● Data extract:
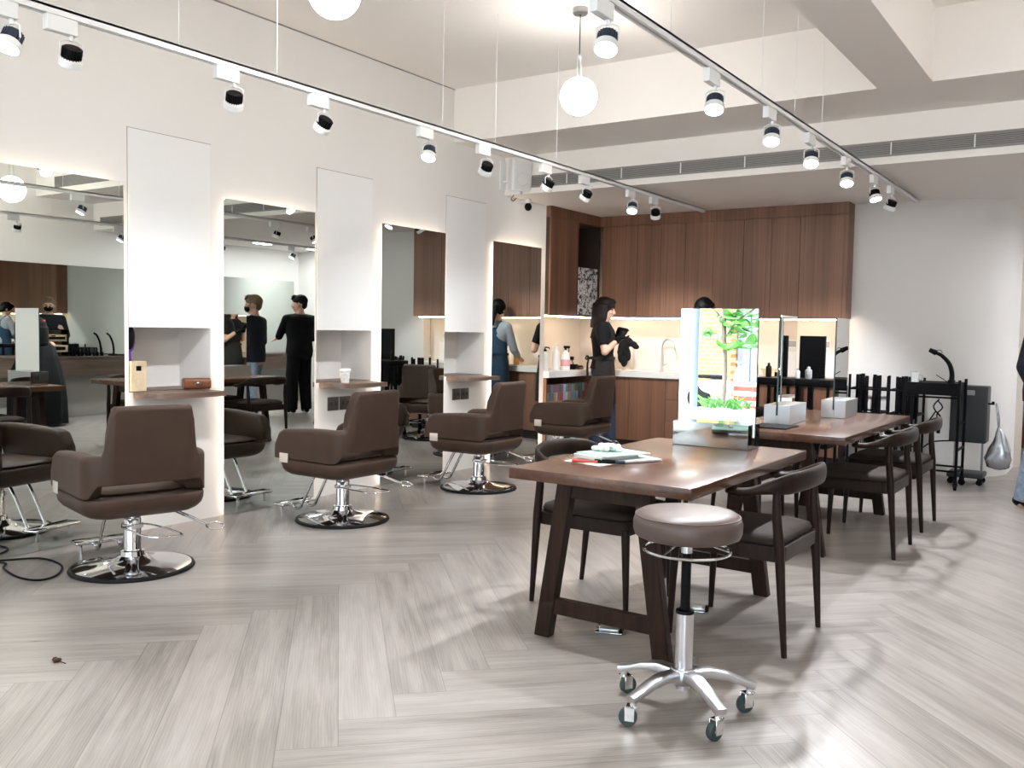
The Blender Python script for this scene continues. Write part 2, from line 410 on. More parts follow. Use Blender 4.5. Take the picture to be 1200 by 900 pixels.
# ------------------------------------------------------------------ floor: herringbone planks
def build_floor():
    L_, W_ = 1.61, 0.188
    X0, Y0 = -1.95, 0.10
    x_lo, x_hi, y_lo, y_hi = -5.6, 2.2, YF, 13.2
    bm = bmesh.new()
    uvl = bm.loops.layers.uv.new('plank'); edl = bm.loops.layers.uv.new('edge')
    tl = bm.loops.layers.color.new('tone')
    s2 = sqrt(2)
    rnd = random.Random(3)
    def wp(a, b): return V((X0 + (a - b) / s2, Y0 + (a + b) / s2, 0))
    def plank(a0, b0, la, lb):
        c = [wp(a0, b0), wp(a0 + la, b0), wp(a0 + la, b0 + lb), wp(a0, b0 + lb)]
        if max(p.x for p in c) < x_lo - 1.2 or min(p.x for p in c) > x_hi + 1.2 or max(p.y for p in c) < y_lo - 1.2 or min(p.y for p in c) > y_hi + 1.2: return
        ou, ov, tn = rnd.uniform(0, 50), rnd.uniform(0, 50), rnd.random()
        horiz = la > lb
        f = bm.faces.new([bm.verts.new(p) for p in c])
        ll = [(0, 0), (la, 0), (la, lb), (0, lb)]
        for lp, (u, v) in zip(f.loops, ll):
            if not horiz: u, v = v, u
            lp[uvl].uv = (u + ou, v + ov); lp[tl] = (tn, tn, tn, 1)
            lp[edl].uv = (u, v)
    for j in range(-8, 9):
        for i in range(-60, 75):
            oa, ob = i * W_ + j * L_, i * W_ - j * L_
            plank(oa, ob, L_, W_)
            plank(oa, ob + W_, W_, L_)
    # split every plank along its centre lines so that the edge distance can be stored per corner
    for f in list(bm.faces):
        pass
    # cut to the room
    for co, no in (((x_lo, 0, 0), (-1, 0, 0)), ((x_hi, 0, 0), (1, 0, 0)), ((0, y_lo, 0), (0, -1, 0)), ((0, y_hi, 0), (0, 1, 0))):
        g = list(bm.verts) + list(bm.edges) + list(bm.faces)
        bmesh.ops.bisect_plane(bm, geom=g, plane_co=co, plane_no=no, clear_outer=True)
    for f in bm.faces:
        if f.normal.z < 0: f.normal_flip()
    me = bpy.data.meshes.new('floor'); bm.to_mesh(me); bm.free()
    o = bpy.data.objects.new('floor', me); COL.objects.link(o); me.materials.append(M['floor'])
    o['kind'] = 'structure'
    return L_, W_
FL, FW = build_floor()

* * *

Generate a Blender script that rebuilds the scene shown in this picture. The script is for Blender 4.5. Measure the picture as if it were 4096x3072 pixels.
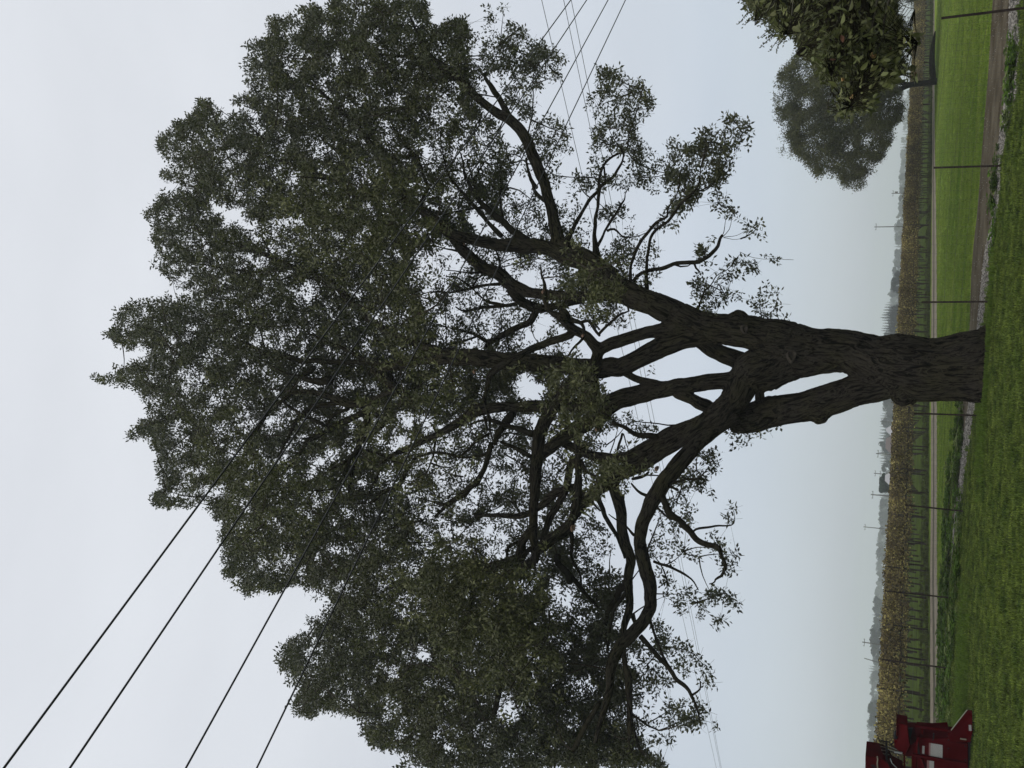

● Task details:
Among the entries, how many lines include the word "that"? Answer with a single number and nothing further.

● Written answer:
2